[start of Dataset section]
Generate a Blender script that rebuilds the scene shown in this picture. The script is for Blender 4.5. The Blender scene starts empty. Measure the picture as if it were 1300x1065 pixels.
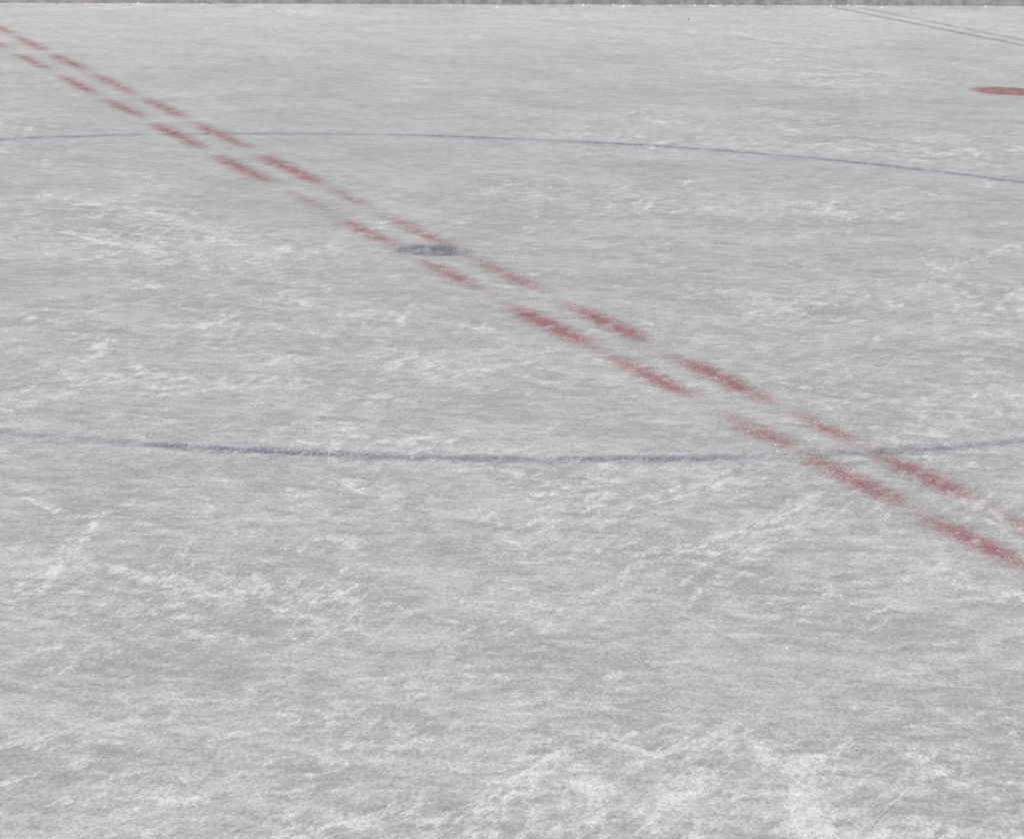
import bpy, bmesh, math, random
from mathutils import Matrix, Vector, noise
random.seed(7)
S=bpy.context.scene
# camera solved from the 4.5 m centre circle (world: origin = centre spot, +Y = along centre line)
cx,cy,h,yaw,pit,roll,f=-4.68712,-14.30193,2.309536,-0.3433467,0.2030917,0.0307594,4155.615
R3=Matrix.Rotation(yaw,3,'Z')@Matrix.Rotation(math.pi/2-pit,3,'X')@Matrix.Rotation(roll,3,'Z')
class NB:
    def __init__(s,name):
        s.m=bpy.data.materials.new(name); s.m.use_nodes=True; s.t=s.m.node_tree; s.t.nodes.clear()
        s.out=s.n('ShaderNodeOutputMaterial')
    def n(s,ty,**k):
        a=s.t.nodes.new(ty)
        for q,v in k.items(): setattr(a,q,v)
        return a
    def set(s,sock,v):
        if isinstance(v,bpy.types.NodeSocket): s.t.links.new(v,sock)
        else: sock.default_value=v
    def math(s,op,a,b=0.0,clamp=False):
        x=s.n('ShaderNodeMath',operation=op,use_clamp=clamp)
        s.set(x.inputs[0],a); s.set(x.inputs[1],b); return x.outputs[0]
    def add(s,a,b): return s.math('ADD',a,b)
    def mul(s,a,b): return s.math('MULTIPLY',a,b)
    def sub(s,a,b): return s.math('SUBTRACT',a,b)
    def pos(s): return s.n('ShaderNodeNewGeometry').outputs['Position']
    def mapping(s,v,rot=0,scale=(1,1,1),loc=(0,0,0)):
        a=s.n('ShaderNodeMapping'); s.set(a.inputs['Vector'],v); a.inputs['Rotation'].default_value=(0,0,math.radians(rot))
        b=s.n('ShaderNodeMapping'); s.set(b.inputs['Vector'],a.outputs[0]); b.inputs['Scale'].default_value=scale; b.inputs['Location'].default_value=loc
        return b.outputs[0]
    def noise(s,v,scale,detail=4,rough=.55,col=False,dim='2D'):
        a=s.n('ShaderNodeTexNoise',noise_dimensions=dim); s.set(a.inputs['Vector'],v); a.inputs['Scale'].default_value=scale
        a.inputs['Detail'].default_value=detail; a.inputs['Roughness'].default_value=rough
        return a.outputs['Color' if col else 'Fac']
    def mr(s,v,a,b,c=0.,d=1.,smooth=True):
        x=s.n('ShaderNodeMapRange',interpolation_type='SMOOTHSTEP' if smooth else 'LINEAR')
        s.set(x.inputs[0],v); s.set(x.inputs[1],a); s.set(x.inputs[2],b); s.set(x.inputs[3],c); s.set(x.inputs[4],d); return x.outputs[0]
    def mix(s,fac,a,b):
        x=s.n('ShaderNodeMix',data_type='RGBA'); s.set(x.inputs[0],fac); s.set(x.inputs[6],a); s.set(x.inputs[7],b); return x.outputs[2]
    def vadd(s,a,b):
        x=s.n('ShaderNodeVectorMath',operation='ADD'); s.set(x.inputs[0],a); s.set(x.inputs[1],b); return x.outputs[0]
    def vscale(s,a,k):
        x=s.n('ShaderNodeVectorMath',operation='SCALE'); s.set(x.inputs[0],a); s.set(x.inputs['Scale'],k); return x.outputs[0]
    def bsdf(s,col,rough=.6,spec=.3,normal=None):
        b=s.n('ShaderNodeBsdfPrincipled'); s.set(b.inputs['Base Color'],col); s.set(b.inputs['Roughness'],rough)
        b.inputs['Specular IOR Level'].default_value=spec
        if normal: s.set(b.inputs['Normal'],normal)
        return b.outputs[0]
def c3(*a): return (*a,1.0)
# ---------- ice
b=NB('ice_surface'); p=b.pos()
wv=b.noise(p,.5,1,.4,col=True)
pw=b.vadd(p,b.vscale(wv,1.2))
big=b.noise(pw,.38,3,.6)
A=b.noise(b.mapping(p,20,(1,1.3,1)),1.5,7,.76)
B=b.noise(b.mapping(pw,-48,(1,3.8,1),(7,3,0)),1.7,7,.75)
C=b.noise(b.mapping(pw,70,(1,3.2,1),(3,9,0)),1.6,7,.75)
mid=b.noise(b.mapping(p,20,(.75,1.15,1)),13,5,.78)
mid2=b.noise(b.mapping(p,-52,(.8,2.2,1)),10,5,.78)
grain=b.noise(b.mapping(p,19.7,(1,.38,1)),98,2,.75)
D1=b.noise(b.mapping(pw,-44,(.9,11,1),(2,2,0)),2.3,5,.72)
W=b.noise(b.mapping(p,22,(1,1.7,1),(6,2,0)),3.8,6,.75)
sy=b.n('ShaderNodeSeparateXYZ'); b.set(sy.inputs[0],p)
nearb=b.mr(sy.outputs[1],3,-8,0.,.016)
t=b.add(b.mul(b.math('MAXIMUM',B,C),.46),b.add(b.mul(big,.24),b.mul(mid2,.30)))
t=b.add(t,nearb)
patch=b.mr(t,.535,.64)
tone=b.mr(b.add(b.mul(A,.50),b.add(b.mul(mid,.27),b.mul(mid2,.23))),.39,.60)
base=b.mix(tone,c3(.455,.468,.463),c3(.615,.624,.622))
scr=b.mul(b.mr(D1,.53,.70),b.mr(big,.38,.60))
wsp=b.mul(b.mr(W,.52,.68),b.mr(mid,.38,.58))
pm_=b.math('MAXIMUM',b.mul(patch,.90),b.math('MAXIMUM',b.mul(scr,.50),b.mul(wsp,.48)))
col=b.mix(pm_,base,c3(.80,.81,.815))
dk=b.mr(W,.30,.46,.91,1.0)
g=b.mul(b.add(b.add(b.mul(b.sub(grain,.5),.72),b.mul(b.sub(mid,.5),.50)),1.0),dk)
b.set(b.out.inputs[0],b.bsdf(b.vscale(col,g),b.mr(pm_,0,1,.38,.75),.3)); ICE=b.m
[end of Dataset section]
◆ **What is expected**:
Transcribe the material as is, with images omitted.

◆ **Task output**:
Generate a Blender script that rebuilds the scene shown in this picture. The script is for Blender 4.5. The Blender scene starts empty. Measure the picture as if it were 1300x1065 pixels.
import bpy, bmesh, math, random
from mathutils import Matrix, Vector, noise
random.seed(7)
S=bpy.context.scene
# camera solved from the 4.5 m centre circle (world: origin = centre spot, +Y = along centre line)
cx,cy,h,yaw,pit,roll,f=-4.68712,-14.30193,2.309536,-0.3433467,0.2030917,0.0307594,4155.615
R3=Matrix.Rotation(yaw,3,'Z')@Matrix.Rotation(math.pi/2-pit,3,'X')@Matrix.Rotation(roll,3,'Z')
class NB:
    def __init__(s,name):
        s.m=bpy.data.materials.new(name); s.m.use_nodes=True; s.t=s.m.node_tree; s.t.nodes.clear()
        s.out=s.n('ShaderNodeOutputMaterial')
    def n(s,ty,**k):
        a=s.t.nodes.new(ty)
        for q,v in k.items(): setattr(a,q,v)
        return a
    def set(s,sock,v):
        if isinstance(v,bpy.types.NodeSocket): s.t.links.new(v,sock)
        else: sock.default_value=v
    def math(s,op,a,b=0.0,clamp=False):
        x=s.n('ShaderNodeMath',operation=op,use_clamp=clamp)
        s.set(x.inputs[0],a); s.set(x.inputs[1],b); return x.outputs[0]
    def add(s,a,b): return s.math('ADD',a,b)
    def mul(s,a,b): return s.math('MULTIPLY',a,b)
    def sub(s,a,b): return s.math('SUBTRACT',a,b)
    def pos(s): return s.n('ShaderNodeNewGeometry').outputs['Position']
    def mapping(s,v,rot=0,scale=(1,1,1),loc=(0,0,0)):
        a=s.n('ShaderNodeMapping'); s.set(a.inputs['Vector'],v); a.inputs['Rotation'].default_value=(0,0,math.radians(rot))
        b=s.n('ShaderNodeMapping'); s.set(b.inputs['Vector'],a.outputs[0]); b.inputs['Scale'].default_value=scale; b.inputs['Location'].default_value=loc
        return b.outputs[0]
    def noise(s,v,scale,detail=4,rough=.55,col=False,dim='2D'):
        a=s.n('ShaderNodeTexNoise',noise_dimensions=dim); s.set(a.inputs['Vector'],v); a.inputs['Scale'].default_value=scale
        a.inputs['Detail'].default_value=detail; a.inputs['Roughness'].default_value=rough
        return a.outputs['Color' if col else 'Fac']
    def mr(s,v,a,b,c=0.,d=1.,smooth=True):
        x=s.n('ShaderNodeMapRange',interpolation_type='SMOOTHSTEP' if smooth else 'LINEAR')
        s.set(x.inputs[0],v); s.set(x.inputs[1],a); s.set(x.inputs[2],b); s.set(x.inputs[3],c); s.set(x.inputs[4],d); return x.outputs[0]
    def mix(s,fac,a,b):
        x=s.n('ShaderNodeMix',data_type='RGBA'); s.set(x.inputs[0],fac); s.set(x.inputs[6],a); s.set(x.inputs[7],b); return x.outputs[2]
    def vadd(s,a,b):
        x=s.n('ShaderNodeVectorMath',operation='ADD'); s.set(x.inputs[0],a); s.set(x.inputs[1],b); return x.outputs[0]
    def vscale(s,a,k):
        x=s.n('ShaderNodeVectorMath',operation='SCALE'); s.set(x.inputs[0],a); s.set(x.inputs['Scale'],k); return x.outputs[0]
    def bsdf(s,col,rough=.6,spec=.3,normal=None):
        b=s.n('ShaderNodeBsdfPrincipled'); s.set(b.inputs['Base Color'],col); s.set(b.inputs['Roughness'],rough)
        b.inputs['Specular IOR Level'].default_value=spec
        if normal: s.set(b.inputs['Normal'],normal)
        return b.outputs[0]
def c3(*a): return (*a,1.0)
# ---------- ice
b=NB('ice_surface'); p=b.pos()
wv=b.noise(p,.5,1,.4,col=True)
pw=b.vadd(p,b.vscale(wv,1.2))
big=b.noise(pw,.38,3,.6)
A=b.noise(b.mapping(p,20,(1,1.3,1)),1.5,7,.76)
B=b.noise(b.mapping(pw,-48,(1,3.8,1),(7,3,0)),1.7,7,.75)
C=b.noise(b.mapping(pw,70,(1,3.2,1),(3,9,0)),1.6,7,.75)
mid=b.noise(b.mapping(p,20,(.75,1.15,1)),13,5,.78)
mid2=b.noise(b.mapping(p,-52,(.8,2.2,1)),10,5,.78)
grain=b.noise(b.mapping(p,19.7,(1,.38,1)),98,2,.75)
D1=b.noise(b.mapping(pw,-44,(.9,11,1),(2,2,0)),2.3,5,.72)
W=b.noise(b.mapping(p,22,(1,1.7,1),(6,2,0)),3.8,6,.75)
sy=b.n('ShaderNodeSeparateXYZ'); b.set(sy.inputs[0],p)
nearb=b.mr(sy.outputs[1],3,-8,0.,.016)
t=b.add(b.mul(b.math('MAXIMUM',B,C),.46),b.add(b.mul(big,.24),b.mul(mid2,.30)))
t=b.add(t,nearb)
patch=b.mr(t,.535,.64)
tone=b.mr(b.add(b.mul(A,.50),b.add(b.mul(mid,.27),b.mul(mid2,.23))),.39,.60)
base=b.mix(tone,c3(.455,.468,.463),c3(.615,.624,.622))
scr=b.mul(b.mr(D1,.53,.70),b.mr(big,.38,.60))
wsp=b.mul(b.mr(W,.52,.68),b.mr(mid,.38,.58))
pm_=b.math('MAXIMUM',b.mul(patch,.90),b.math('MAXIMUM',b.mul(scr,.50),b.mul(wsp,.48)))
col=b.mix(pm_,base,c3(.80,.81,.815))
dk=b.mr(W,.30,.46,.91,1.0)
g=b.mul(b.add(b.add(b.mul(b.sub(grain,.5),.72),b.mul(b.sub(mid,.5),.50)),1.0),dk)
b.set(b.out.inputs[0],b.bsdf(b.vscale(col,g),b.mr(pm_,0,1,.38,.75),.3)); ICE=b.m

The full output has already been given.